- _WRITTEN EXERCISE_
Return all lines where the word "this" can be found.
DATA TO PROCESS start
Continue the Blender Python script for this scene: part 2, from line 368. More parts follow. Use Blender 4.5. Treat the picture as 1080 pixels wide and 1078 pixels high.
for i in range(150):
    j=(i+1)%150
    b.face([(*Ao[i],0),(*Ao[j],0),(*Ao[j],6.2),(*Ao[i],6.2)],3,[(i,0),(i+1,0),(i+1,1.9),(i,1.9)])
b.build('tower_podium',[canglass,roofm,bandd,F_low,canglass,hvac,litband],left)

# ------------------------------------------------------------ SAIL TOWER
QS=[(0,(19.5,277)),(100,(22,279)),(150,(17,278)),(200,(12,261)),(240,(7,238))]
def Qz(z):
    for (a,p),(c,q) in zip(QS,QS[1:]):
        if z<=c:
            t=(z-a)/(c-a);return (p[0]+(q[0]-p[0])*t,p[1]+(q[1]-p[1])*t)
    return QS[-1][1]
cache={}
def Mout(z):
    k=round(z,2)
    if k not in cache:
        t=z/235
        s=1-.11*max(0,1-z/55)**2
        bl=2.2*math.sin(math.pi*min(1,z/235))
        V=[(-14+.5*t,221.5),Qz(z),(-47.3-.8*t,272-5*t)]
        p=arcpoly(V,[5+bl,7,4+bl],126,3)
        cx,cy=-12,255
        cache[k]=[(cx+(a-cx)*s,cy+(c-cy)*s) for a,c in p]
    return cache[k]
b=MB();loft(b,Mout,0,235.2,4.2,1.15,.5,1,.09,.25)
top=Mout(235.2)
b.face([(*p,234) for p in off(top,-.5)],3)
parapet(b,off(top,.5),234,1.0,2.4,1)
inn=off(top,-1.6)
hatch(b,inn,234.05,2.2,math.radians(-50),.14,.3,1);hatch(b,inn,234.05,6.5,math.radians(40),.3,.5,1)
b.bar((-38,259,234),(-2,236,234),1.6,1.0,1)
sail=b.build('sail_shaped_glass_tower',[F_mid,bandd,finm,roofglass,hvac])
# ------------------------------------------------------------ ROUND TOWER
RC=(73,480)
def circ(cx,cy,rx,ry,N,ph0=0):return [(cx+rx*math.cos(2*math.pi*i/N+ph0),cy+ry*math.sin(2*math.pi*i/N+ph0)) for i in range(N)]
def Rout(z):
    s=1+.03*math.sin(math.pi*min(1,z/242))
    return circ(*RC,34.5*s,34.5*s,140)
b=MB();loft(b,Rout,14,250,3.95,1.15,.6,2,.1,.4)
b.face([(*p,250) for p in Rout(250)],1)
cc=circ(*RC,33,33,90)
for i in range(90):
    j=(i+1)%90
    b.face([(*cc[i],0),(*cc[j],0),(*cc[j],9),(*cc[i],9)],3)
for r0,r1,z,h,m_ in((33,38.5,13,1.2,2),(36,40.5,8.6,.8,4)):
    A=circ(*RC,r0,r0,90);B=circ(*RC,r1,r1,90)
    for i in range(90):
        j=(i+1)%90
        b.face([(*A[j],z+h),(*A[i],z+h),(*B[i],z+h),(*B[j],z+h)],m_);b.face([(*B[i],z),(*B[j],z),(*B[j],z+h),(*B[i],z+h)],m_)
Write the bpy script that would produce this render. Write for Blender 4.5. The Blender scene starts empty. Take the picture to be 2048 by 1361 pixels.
DATA TO PROCESS end
- _THE RESPONSE_
Continue the Blender Python script for this scene: part 2, from line 368. More parts follow. Use Blender 4.5. Treat the picture as 1080 pixels wide and 1078 pixels high.
Write the bpy script that would produce this render. Write for Blender 4.5. The Blender scene starts empty. Take the picture to be 2048 by 1361 pixels.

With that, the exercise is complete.